» **WHAT YOU HAVE TO DO**: Which lines run from the first one up to and including the one with "R_ROOM = Matrix.Rotation(PHI, 4, 'Z')"? Print exactly those.

****************

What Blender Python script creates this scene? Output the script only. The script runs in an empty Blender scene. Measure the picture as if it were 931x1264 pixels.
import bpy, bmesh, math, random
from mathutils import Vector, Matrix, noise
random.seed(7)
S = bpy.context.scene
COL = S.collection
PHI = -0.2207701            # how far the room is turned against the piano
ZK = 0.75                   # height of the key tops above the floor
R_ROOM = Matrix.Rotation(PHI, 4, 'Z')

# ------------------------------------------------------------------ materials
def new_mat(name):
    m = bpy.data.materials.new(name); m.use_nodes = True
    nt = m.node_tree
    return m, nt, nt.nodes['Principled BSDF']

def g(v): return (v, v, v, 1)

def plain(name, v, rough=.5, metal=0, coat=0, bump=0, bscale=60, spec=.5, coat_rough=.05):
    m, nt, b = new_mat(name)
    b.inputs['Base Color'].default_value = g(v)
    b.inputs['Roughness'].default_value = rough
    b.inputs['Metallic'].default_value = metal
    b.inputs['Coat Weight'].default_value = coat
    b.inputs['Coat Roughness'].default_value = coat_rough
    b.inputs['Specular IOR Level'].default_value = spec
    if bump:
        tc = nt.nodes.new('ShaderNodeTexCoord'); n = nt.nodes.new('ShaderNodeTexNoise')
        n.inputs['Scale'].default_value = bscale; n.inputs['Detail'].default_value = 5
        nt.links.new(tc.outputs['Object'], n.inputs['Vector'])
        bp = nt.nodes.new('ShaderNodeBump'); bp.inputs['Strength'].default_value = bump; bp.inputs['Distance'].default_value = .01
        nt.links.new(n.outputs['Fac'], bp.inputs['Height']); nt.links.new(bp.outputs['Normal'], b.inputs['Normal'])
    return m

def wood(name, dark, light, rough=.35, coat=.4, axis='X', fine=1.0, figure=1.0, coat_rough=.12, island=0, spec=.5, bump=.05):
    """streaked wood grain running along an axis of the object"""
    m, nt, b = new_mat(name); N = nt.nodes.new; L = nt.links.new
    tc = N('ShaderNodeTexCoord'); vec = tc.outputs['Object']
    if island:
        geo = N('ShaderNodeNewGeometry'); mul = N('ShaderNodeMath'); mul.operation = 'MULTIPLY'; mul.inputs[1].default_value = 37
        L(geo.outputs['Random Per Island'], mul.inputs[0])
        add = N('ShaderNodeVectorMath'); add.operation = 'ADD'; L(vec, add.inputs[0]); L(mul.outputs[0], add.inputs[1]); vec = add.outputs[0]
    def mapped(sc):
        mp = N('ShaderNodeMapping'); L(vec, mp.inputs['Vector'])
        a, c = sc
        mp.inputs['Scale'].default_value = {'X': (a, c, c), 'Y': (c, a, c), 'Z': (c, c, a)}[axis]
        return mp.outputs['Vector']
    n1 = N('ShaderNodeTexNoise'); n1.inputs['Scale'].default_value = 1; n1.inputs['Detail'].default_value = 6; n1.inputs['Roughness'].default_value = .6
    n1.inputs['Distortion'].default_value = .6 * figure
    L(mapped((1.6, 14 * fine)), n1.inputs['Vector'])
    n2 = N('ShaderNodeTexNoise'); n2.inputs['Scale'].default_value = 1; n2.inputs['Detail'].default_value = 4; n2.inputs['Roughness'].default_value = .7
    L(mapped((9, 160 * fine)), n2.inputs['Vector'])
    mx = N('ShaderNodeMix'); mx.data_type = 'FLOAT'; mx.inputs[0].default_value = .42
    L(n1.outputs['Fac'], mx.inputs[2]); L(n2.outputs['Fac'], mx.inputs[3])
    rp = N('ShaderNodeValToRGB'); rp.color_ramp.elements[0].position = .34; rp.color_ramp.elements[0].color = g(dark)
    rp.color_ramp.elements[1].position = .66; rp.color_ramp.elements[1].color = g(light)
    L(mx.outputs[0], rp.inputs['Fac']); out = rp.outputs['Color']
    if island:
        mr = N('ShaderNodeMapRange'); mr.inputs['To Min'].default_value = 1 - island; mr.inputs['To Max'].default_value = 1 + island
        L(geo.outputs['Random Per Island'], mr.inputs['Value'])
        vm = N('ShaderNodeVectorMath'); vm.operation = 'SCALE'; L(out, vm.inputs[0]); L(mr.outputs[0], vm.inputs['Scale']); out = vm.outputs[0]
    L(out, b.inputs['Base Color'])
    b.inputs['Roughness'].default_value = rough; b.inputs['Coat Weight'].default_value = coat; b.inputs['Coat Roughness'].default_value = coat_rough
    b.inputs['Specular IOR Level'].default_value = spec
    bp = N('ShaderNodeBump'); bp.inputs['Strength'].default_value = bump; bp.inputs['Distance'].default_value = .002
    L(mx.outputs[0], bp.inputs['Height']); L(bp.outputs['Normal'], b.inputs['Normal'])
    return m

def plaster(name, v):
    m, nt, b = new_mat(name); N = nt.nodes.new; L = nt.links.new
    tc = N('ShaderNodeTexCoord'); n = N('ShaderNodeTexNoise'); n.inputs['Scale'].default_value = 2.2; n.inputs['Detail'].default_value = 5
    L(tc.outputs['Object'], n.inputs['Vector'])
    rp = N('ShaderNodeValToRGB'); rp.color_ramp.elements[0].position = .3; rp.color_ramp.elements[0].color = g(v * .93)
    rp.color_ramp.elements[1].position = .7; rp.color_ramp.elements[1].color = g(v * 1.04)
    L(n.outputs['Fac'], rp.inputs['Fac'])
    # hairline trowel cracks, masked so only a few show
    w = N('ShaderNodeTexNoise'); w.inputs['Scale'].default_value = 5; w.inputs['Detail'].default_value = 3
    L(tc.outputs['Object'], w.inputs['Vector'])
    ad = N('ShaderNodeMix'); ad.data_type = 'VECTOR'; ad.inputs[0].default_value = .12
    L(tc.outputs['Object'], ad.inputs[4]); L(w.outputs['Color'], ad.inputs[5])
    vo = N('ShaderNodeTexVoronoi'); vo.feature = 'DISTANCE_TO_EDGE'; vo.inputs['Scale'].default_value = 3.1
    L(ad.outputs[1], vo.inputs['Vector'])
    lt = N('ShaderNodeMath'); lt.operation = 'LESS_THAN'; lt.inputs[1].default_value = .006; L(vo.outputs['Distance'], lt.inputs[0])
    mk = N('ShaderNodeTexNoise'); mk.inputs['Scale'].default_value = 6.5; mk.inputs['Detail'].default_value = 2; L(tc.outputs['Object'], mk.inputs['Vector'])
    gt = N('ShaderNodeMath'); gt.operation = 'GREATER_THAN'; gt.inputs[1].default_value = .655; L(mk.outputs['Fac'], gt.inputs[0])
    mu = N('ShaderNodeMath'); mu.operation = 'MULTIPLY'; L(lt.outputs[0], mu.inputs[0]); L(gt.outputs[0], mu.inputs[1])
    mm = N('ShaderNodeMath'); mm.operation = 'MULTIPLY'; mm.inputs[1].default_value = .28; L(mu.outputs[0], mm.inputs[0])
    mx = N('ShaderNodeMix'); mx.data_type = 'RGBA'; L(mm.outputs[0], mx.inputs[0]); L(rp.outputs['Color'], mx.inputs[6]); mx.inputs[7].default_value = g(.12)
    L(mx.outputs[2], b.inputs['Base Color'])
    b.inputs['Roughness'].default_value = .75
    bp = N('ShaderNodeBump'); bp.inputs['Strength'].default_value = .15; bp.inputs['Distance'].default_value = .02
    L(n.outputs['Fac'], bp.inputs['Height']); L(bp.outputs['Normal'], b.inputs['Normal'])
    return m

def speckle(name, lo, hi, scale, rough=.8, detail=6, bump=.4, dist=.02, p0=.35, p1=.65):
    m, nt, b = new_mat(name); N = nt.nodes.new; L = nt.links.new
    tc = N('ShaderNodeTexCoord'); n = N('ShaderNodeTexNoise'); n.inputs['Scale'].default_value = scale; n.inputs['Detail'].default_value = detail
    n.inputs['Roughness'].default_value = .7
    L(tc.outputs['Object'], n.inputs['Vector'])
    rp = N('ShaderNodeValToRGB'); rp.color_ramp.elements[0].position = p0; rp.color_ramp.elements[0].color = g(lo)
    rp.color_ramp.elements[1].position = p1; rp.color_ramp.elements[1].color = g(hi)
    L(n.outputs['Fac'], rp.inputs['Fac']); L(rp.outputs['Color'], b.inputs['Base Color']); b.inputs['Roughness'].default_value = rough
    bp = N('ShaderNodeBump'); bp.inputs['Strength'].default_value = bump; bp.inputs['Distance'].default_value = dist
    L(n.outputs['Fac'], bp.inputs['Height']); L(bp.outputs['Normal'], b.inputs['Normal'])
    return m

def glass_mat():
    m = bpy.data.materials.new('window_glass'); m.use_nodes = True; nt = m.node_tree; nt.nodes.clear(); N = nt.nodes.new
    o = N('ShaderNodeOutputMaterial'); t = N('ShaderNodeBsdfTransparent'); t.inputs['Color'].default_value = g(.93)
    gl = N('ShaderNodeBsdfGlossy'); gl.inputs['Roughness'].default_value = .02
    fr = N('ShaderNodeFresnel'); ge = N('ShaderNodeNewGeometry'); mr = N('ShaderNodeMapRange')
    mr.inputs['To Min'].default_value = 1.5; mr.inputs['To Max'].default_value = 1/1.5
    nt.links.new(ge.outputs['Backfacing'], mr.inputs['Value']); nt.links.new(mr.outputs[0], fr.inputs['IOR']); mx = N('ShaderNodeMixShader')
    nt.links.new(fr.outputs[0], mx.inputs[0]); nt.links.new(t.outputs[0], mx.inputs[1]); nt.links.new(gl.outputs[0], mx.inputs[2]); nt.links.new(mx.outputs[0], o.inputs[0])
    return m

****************

» **RESULT FOR THIS EXERCISE**:
What Blender Python script creates this scene? Output the script only. The script runs in an empty Blender scene. Measure the picture as if it were 931x1264 pixels.
import bpy, bmesh, math, random
from mathutils import Vector, Matrix, noise
random.seed(7)
S = bpy.context.scene
COL = S.collection
PHI = -0.2207701            # how far the room is turned against the piano
ZK = 0.75                   # height of the key tops above the floor
R_ROOM = Matrix.Rotation(PHI, 4, 'Z')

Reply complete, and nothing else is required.